----- DATA FOR THE TASK -----
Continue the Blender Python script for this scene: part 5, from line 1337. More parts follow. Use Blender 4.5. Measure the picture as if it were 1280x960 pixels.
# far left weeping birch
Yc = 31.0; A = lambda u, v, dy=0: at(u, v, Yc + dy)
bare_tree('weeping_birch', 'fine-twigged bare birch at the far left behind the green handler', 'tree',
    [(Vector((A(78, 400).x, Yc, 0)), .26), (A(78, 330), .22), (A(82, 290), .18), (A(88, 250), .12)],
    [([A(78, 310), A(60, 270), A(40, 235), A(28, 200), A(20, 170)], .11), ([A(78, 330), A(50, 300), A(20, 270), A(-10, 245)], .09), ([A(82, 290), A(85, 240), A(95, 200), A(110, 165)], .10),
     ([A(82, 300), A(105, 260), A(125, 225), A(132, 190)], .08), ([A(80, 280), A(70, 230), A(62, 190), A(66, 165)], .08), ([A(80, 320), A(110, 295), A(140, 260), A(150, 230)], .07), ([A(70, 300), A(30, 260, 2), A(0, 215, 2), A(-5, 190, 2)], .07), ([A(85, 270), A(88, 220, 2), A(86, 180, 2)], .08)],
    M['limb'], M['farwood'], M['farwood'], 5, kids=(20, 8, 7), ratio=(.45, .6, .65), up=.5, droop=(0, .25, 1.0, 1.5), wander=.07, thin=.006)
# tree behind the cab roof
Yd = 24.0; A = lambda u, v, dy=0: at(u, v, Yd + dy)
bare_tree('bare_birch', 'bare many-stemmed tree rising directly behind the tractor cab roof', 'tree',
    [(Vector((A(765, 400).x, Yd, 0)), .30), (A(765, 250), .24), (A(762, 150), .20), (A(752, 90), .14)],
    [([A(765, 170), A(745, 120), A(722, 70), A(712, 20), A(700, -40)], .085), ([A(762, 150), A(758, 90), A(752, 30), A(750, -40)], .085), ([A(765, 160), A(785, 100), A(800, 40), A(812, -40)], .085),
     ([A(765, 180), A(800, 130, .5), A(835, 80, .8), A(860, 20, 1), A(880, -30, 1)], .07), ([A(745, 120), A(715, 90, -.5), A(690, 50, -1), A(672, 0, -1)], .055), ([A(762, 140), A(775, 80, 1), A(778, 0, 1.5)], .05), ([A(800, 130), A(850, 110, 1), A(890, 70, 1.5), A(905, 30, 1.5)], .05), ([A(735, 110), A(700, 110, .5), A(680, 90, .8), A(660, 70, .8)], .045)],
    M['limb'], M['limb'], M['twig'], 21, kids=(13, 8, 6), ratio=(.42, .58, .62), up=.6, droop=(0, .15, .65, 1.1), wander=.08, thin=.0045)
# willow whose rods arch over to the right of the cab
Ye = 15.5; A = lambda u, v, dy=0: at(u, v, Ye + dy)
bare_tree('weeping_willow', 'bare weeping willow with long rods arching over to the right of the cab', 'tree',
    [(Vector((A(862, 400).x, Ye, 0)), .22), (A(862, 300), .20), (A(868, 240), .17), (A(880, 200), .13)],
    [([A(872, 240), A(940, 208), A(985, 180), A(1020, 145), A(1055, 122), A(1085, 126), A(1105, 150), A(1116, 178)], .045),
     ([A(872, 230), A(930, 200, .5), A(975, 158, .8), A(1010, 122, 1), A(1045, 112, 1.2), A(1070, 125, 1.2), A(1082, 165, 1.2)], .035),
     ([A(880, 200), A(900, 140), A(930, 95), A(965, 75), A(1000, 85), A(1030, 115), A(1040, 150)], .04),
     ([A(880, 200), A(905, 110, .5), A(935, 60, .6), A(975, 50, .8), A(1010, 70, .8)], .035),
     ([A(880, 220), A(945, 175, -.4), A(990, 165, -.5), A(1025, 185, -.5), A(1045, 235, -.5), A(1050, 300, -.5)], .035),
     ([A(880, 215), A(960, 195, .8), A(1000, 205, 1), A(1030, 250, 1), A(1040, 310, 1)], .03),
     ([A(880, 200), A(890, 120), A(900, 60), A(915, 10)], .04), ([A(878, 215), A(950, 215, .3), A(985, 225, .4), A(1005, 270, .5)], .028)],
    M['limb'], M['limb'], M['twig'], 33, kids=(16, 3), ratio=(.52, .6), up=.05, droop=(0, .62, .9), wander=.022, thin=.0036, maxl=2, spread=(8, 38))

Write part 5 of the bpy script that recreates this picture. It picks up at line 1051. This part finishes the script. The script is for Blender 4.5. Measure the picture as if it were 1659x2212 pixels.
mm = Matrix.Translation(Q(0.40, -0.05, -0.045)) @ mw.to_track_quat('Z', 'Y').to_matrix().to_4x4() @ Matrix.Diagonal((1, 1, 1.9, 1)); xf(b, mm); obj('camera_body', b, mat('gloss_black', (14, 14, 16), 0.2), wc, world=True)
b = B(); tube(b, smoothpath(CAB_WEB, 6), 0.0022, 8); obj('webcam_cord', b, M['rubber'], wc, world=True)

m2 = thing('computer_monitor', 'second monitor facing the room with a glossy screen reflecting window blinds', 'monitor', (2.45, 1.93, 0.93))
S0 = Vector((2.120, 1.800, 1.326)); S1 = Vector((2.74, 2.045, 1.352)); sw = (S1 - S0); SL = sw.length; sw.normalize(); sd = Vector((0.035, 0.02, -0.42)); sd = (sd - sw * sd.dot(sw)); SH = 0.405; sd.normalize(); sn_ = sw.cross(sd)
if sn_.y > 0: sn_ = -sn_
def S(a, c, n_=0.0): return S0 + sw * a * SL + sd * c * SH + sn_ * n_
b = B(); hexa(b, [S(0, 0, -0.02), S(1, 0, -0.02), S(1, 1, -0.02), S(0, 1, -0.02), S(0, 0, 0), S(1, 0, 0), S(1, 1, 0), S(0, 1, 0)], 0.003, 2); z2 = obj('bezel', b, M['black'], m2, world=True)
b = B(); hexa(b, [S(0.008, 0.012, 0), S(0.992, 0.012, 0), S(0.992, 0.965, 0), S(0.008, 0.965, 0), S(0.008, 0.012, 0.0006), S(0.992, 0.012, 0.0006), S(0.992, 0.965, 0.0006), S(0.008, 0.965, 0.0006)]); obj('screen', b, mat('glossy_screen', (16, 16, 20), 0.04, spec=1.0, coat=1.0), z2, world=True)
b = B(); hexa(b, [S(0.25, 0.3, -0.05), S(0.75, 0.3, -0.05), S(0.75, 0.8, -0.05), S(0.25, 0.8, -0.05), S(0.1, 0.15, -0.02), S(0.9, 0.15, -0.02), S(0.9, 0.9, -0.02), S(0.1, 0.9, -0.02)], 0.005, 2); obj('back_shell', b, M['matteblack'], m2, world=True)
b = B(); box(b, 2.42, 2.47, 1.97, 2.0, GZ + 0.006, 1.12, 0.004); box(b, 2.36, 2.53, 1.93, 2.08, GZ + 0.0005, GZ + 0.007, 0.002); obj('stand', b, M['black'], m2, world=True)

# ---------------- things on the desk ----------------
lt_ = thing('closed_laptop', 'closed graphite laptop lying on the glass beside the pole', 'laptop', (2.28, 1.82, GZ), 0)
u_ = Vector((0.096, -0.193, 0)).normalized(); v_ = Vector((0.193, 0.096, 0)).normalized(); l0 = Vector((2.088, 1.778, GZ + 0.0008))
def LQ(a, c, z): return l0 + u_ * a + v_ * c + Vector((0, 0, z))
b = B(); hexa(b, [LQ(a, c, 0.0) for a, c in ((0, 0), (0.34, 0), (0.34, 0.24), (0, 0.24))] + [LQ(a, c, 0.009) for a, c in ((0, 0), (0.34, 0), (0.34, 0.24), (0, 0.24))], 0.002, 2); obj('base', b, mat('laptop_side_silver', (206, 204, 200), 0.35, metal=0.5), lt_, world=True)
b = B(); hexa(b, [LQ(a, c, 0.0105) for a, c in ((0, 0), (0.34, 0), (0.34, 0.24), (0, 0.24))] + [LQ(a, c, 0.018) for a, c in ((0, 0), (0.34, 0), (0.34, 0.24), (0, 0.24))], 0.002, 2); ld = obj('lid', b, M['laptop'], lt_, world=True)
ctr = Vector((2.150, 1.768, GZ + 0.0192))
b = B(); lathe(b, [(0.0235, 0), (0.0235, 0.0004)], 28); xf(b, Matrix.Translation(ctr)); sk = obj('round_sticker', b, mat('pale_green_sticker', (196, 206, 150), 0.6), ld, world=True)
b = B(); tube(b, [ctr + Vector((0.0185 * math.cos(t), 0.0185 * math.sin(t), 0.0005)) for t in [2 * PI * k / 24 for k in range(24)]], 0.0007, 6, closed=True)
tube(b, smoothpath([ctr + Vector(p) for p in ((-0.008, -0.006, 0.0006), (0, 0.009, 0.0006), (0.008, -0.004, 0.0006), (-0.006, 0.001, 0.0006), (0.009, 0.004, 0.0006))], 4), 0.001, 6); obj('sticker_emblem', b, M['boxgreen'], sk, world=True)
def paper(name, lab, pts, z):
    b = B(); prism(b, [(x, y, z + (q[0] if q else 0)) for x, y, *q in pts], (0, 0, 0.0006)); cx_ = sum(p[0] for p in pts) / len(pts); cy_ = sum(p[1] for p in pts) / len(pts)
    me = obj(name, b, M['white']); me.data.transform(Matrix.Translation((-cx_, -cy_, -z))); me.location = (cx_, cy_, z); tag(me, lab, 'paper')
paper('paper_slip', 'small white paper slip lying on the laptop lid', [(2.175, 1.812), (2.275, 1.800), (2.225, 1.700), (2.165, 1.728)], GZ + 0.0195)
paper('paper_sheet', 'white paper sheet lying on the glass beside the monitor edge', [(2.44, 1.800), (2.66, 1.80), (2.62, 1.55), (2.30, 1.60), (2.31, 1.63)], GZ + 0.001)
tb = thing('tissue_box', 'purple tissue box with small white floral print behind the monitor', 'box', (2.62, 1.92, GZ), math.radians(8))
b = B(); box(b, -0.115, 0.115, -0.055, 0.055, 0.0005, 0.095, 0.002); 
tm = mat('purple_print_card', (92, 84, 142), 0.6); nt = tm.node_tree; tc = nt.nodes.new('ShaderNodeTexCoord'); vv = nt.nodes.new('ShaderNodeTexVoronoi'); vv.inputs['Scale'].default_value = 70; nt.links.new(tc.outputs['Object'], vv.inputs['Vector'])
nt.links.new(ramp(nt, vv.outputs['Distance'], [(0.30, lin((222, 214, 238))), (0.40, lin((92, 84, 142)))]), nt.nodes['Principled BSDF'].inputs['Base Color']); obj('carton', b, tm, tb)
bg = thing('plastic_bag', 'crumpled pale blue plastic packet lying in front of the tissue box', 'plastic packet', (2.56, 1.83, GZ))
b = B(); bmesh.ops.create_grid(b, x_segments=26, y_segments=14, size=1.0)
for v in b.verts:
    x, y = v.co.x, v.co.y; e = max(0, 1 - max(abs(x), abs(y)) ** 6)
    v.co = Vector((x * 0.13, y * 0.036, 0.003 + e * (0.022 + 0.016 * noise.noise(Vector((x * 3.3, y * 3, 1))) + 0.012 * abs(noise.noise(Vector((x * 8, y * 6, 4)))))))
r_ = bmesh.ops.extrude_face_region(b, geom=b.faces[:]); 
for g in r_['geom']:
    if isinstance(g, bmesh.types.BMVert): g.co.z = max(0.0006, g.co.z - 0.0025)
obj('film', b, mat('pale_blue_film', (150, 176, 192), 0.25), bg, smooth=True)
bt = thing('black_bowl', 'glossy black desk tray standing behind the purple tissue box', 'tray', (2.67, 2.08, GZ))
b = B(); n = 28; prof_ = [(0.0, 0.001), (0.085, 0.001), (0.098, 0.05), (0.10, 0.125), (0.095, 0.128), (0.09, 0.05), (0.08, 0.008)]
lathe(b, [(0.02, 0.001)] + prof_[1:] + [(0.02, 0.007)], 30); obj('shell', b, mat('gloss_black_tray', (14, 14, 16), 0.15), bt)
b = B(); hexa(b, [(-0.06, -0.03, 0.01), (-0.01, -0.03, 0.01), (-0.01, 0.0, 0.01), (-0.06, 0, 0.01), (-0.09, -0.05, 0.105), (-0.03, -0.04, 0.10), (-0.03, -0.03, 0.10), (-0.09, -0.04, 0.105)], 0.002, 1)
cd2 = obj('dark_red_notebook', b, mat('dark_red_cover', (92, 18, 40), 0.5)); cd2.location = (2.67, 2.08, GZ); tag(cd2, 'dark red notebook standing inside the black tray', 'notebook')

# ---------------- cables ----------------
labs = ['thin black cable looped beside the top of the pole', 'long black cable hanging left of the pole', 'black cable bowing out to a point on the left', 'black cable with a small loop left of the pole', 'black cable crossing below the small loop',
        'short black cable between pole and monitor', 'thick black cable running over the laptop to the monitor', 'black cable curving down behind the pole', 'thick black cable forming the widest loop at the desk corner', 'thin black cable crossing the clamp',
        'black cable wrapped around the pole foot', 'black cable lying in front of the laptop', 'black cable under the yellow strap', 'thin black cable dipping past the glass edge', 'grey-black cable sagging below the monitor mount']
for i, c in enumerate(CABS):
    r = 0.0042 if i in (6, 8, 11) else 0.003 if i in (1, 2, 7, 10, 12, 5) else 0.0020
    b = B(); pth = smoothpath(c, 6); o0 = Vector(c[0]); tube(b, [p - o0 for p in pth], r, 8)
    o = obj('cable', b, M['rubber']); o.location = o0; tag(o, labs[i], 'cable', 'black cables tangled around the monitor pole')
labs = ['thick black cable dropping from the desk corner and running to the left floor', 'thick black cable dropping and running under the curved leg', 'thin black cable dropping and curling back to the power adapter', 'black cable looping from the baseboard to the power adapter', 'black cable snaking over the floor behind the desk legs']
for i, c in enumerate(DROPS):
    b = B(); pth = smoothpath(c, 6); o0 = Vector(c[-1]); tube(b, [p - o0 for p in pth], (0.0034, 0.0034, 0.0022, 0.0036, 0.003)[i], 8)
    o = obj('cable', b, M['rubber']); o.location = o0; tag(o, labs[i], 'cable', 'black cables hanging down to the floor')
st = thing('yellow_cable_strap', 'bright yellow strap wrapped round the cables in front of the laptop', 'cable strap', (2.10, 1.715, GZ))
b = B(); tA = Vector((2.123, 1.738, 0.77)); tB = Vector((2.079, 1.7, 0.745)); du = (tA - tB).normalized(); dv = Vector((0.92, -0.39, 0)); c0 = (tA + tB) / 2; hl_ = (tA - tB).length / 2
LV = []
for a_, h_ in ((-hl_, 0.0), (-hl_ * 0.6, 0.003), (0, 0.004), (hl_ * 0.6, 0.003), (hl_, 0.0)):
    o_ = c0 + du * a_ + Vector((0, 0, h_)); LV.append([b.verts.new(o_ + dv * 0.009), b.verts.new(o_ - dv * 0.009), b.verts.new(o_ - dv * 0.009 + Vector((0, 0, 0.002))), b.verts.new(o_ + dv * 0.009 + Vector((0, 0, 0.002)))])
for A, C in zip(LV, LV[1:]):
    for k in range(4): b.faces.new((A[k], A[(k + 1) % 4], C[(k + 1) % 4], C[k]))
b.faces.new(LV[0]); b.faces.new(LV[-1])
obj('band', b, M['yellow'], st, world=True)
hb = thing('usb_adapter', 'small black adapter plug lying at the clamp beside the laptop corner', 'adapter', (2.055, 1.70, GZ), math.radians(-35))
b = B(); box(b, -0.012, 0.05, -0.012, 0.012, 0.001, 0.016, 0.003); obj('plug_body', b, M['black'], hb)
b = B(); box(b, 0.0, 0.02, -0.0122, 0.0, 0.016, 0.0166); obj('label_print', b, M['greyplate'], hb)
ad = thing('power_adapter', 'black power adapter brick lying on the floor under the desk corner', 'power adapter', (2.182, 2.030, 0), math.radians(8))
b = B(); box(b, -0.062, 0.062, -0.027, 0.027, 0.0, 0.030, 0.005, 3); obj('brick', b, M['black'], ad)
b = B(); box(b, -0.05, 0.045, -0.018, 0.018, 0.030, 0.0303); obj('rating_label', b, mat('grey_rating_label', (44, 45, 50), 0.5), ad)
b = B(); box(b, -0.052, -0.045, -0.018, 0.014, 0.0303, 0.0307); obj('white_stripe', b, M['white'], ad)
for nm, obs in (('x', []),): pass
-----
### PROBLEM STATEMENT
Select every line in the records above that contains the word "Blender".

### COMPLETE ANSWER
Continue the Blender Python script for this scene: part 5, from line 1337. More parts follow. Use Blender 4.5. Measure the picture as if it were 1280x960 pixels.
Write part 5 of the bpy script that recreates this picture. It picks up at line 1051. This part finishes the script. The script is for Blender 4.5. Measure the picture as if it were 1659x2212 pixels.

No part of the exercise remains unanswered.